Retype all material exactly. Pictures stay out of the copy.

--- Supplied data ---

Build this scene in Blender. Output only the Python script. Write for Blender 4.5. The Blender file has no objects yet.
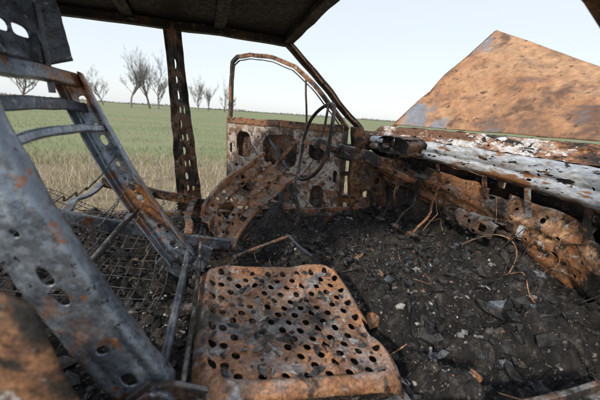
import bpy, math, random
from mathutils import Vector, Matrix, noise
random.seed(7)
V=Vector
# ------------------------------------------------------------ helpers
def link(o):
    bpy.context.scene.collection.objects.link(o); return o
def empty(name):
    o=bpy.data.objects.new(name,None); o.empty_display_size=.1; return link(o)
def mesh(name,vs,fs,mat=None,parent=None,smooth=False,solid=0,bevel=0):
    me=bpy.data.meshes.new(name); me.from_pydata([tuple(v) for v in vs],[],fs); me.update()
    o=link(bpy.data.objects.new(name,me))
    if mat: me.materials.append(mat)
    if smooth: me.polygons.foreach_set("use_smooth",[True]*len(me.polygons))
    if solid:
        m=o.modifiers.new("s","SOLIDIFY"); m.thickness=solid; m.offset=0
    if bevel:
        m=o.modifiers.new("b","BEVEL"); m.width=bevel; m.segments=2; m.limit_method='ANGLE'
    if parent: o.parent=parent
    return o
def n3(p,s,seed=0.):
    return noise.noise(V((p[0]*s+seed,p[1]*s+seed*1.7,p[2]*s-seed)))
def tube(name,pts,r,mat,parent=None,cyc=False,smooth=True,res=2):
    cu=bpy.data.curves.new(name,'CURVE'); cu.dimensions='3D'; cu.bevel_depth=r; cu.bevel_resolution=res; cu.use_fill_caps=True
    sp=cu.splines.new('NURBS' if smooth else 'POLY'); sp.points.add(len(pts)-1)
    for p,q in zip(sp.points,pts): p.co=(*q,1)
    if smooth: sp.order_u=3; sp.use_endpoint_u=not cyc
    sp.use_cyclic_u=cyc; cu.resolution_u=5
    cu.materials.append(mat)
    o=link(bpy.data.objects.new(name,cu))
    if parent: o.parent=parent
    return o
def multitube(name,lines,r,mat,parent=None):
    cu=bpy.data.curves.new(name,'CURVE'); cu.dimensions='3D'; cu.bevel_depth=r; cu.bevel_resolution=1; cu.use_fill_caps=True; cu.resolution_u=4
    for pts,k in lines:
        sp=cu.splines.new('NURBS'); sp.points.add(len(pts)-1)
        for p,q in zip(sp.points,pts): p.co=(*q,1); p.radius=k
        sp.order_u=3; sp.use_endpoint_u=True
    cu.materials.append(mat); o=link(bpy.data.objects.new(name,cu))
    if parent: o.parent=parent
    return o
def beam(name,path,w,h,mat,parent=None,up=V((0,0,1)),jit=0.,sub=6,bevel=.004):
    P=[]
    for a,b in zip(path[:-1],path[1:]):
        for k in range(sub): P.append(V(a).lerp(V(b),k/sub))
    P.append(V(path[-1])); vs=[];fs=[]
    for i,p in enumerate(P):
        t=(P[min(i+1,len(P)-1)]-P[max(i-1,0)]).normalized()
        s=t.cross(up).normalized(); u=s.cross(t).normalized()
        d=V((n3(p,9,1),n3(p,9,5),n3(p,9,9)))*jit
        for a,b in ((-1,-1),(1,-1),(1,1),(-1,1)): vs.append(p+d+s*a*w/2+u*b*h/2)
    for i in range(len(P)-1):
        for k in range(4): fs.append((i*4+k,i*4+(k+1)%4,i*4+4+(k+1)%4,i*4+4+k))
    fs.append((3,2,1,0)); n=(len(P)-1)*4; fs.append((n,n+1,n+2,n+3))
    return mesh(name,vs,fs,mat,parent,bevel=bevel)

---

__Full response__:
Build this scene in Blender. Output only the Python script. Write for Blender 4.5. The Blender file has no objects yet.
import bpy, math, random
from mathutils import Vector, Matrix, noise
random.seed(7)
V=Vector
# ------------------------------------------------------------ helpers
def link(o):
    bpy.context.scene.collection.objects.link(o); return o
def empty(name):
    o=bpy.data.objects.new(name,None); o.empty_display_size=.1; return link(o)
def mesh(name,vs,fs,mat=None,parent=None,smooth=False,solid=0,bevel=0):
    me=bpy.data.meshes.new(name); me.from_pydata([tuple(v) for v in vs],[],fs); me.update()
    o=link(bpy.data.objects.new(name,me))
    if mat: me.materials.append(mat)
    if smooth: me.polygons.foreach_set("use_smooth",[True]*len(me.polygons))
    if solid:
        m=o.modifiers.new("s","SOLIDIFY"); m.thickness=solid; m.offset=0
    if bevel:
        m=o.modifiers.new("b","BEVEL"); m.width=bevel; m.segments=2; m.limit_method='ANGLE'
    if parent: o.parent=parent
    return o
def n3(p,s,seed=0.):
    return noise.noise(V((p[0]*s+seed,p[1]*s+seed*1.7,p[2]*s-seed)))
def tube(name,pts,r,mat,parent=None,cyc=False,smooth=True,res=2):
    cu=bpy.data.curves.new(name,'CURVE'); cu.dimensions='3D'; cu.bevel_depth=r; cu.bevel_resolution=res; cu.use_fill_caps=True
    sp=cu.splines.new('NURBS' if smooth else 'POLY'); sp.points.add(len(pts)-1)
    for p,q in zip(sp.points,pts): p.co=(*q,1)
    if smooth: sp.order_u=3; sp.use_endpoint_u=not cyc
    sp.use_cyclic_u=cyc; cu.resolution_u=5
    cu.materials.append(mat)
    o=link(bpy.data.objects.new(name,cu))
    if parent: o.parent=parent
    return o
def multitube(name,lines,r,mat,parent=None):
    cu=bpy.data.curves.new(name,'CURVE'); cu.dimensions='3D'; cu.bevel_depth=r; cu.bevel_resolution=1; cu.use_fill_caps=True; cu.resolution_u=4
    for pts,k in lines:
        sp=cu.splines.new('NURBS'); sp.points.add(len(pts)-1)
        for p,q in zip(sp.points,pts): p.co=(*q,1); p.radius=k
        sp.order_u=3; sp.use_endpoint_u=True
    cu.materials.append(mat); o=link(bpy.data.objects.new(name,cu))
    if parent: o.parent=parent
    return o
def beam(name,path,w,h,mat,parent=None,up=V((0,0,1)),jit=0.,sub=6,bevel=.004):
    P=[]
    for a,b in zip(path[:-1],path[1:]):
        for k in range(sub): P.append(V(a).lerp(V(b),k/sub))
    P.append(V(path[-1])); vs=[];fs=[]
    for i,p in enumerate(P):
        t=(P[min(i+1,len(P)-1)]-P[max(i-1,0)]).normalized()
        s=t.cross(up).normalized(); u=s.cross(t).normalized()
        d=V((n3(p,9,1),n3(p,9,5),n3(p,9,9)))*jit
        for a,b in ((-1,-1),(1,-1),(1,1),(-1,1)): vs.append(p+d+s*a*w/2+u*b*h/2)
    for i in range(len(P)-1):
        for k in range(4): fs.append((i*4+k,i*4+(k+1)%4,i*4+4+(k+1)%4,i*4+4+k))
    fs.append((3,2,1,0)); n=(len(P)-1)*4; fs.append((n,n+1,n+2,n+3))
    return mesh(name,vs,fs,mat,parent,bevel=bevel)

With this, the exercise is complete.